## AIM OF THE EXERCISE
Repeat the listing in full. Nothing may be added or left out.

## INFORMATION SHOWN
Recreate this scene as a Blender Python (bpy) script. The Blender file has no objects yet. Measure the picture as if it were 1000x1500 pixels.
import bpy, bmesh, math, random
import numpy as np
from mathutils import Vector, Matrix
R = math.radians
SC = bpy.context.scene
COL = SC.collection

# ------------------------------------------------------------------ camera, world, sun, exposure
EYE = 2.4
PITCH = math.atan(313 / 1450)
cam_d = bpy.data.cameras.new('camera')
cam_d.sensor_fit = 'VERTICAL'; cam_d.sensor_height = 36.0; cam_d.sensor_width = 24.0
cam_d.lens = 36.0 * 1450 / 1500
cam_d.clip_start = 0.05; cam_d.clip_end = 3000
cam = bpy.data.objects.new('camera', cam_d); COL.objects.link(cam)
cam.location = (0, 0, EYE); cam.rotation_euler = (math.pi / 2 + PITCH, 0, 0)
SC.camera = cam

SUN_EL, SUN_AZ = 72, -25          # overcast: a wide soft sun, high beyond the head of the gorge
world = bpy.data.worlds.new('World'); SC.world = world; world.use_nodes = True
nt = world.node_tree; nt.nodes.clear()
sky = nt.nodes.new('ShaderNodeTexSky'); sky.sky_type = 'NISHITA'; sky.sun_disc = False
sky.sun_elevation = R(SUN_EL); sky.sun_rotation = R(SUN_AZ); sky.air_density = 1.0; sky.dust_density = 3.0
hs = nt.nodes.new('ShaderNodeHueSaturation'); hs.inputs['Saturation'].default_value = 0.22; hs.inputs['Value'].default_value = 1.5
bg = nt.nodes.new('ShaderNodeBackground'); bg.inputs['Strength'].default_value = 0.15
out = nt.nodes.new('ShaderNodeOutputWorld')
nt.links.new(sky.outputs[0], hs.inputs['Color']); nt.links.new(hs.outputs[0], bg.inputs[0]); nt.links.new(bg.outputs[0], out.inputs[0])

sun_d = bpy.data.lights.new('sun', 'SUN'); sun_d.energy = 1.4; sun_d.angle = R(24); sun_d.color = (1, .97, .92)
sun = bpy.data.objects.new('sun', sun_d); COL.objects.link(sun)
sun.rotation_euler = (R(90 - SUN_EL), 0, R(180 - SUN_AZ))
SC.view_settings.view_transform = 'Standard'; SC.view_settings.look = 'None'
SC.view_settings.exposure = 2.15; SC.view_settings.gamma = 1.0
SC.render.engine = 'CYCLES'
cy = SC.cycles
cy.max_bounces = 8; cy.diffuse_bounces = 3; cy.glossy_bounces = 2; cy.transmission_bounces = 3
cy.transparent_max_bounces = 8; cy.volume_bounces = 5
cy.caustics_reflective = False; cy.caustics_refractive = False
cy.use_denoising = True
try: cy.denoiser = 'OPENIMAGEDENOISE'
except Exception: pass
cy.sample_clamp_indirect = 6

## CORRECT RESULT
Recreate this scene as a Blender Python (bpy) script. The Blender file has no objects yet. Measure the picture as if it were 1000x1500 pixels.
import bpy, bmesh, math, random
import numpy as np
from mathutils import Vector, Matrix
R = math.radians
SC = bpy.context.scene
COL = SC.collection

# ------------------------------------------------------------------ camera, world, sun, exposure
EYE = 2.4
PITCH = math.atan(313 / 1450)
cam_d = bpy.data.cameras.new('camera')
cam_d.sensor_fit = 'VERTICAL'; cam_d.sensor_height = 36.0; cam_d.sensor_width = 24.0
cam_d.lens = 36.0 * 1450 / 1500
cam_d.clip_start = 0.05; cam_d.clip_end = 3000
cam = bpy.data.objects.new('camera', cam_d); COL.objects.link(cam)
cam.location = (0, 0, EYE); cam.rotation_euler = (math.pi / 2 + PITCH, 0, 0)
SC.camera = cam

SUN_EL, SUN_AZ = 72, -25          # overcast: a wide soft sun, high beyond the head of the gorge
world = bpy.data.worlds.new('World'); SC.world = world; world.use_nodes = True
nt = world.node_tree; nt.nodes.clear()
sky = nt.nodes.new('ShaderNodeTexSky'); sky.sky_type = 'NISHITA'; sky.sun_disc = False
sky.sun_elevation = R(SUN_EL); sky.sun_rotation = R(SUN_AZ); sky.air_density = 1.0; sky.dust_density = 3.0
hs = nt.nodes.new('ShaderNodeHueSaturation'); hs.inputs['Saturation'].default_value = 0.22; hs.inputs['Value'].default_value = 1.5
bg = nt.nodes.new('ShaderNodeBackground'); bg.inputs['Strength'].default_value = 0.15
out = nt.nodes.new('ShaderNodeOutputWorld')
nt.links.new(sky.outputs[0], hs.inputs['Color']); nt.links.new(hs.outputs[0], bg.inputs[0]); nt.links.new(bg.outputs[0], out.inputs[0])

sun_d = bpy.data.lights.new('sun', 'SUN'); sun_d.energy = 1.4; sun_d.angle = R(24); sun_d.color = (1, .97, .92)
sun = bpy.data.objects.new('sun', sun_d); COL.objects.link(sun)
sun.rotation_euler = (R(90 - SUN_EL), 0, R(180 - SUN_AZ))
SC.view_settings.view_transform = 'Standard'; SC.view_settings.look = 'None'
SC.view_settings.exposure = 2.15; SC.view_settings.gamma = 1.0
SC.render.engine = 'CYCLES'
cy = SC.cycles
cy.max_bounces = 8; cy.diffuse_bounces = 3; cy.glossy_bounces = 2; cy.transmission_bounces = 3
cy.transparent_max_bounces = 8; cy.volume_bounces = 5
cy.caustics_reflective = False; cy.caustics_refractive = False
cy.use_denoising = True
try: cy.denoiser = 'OPENIMAGEDENOISE'
except Exception: pass
cy.sample_clamp_indirect = 6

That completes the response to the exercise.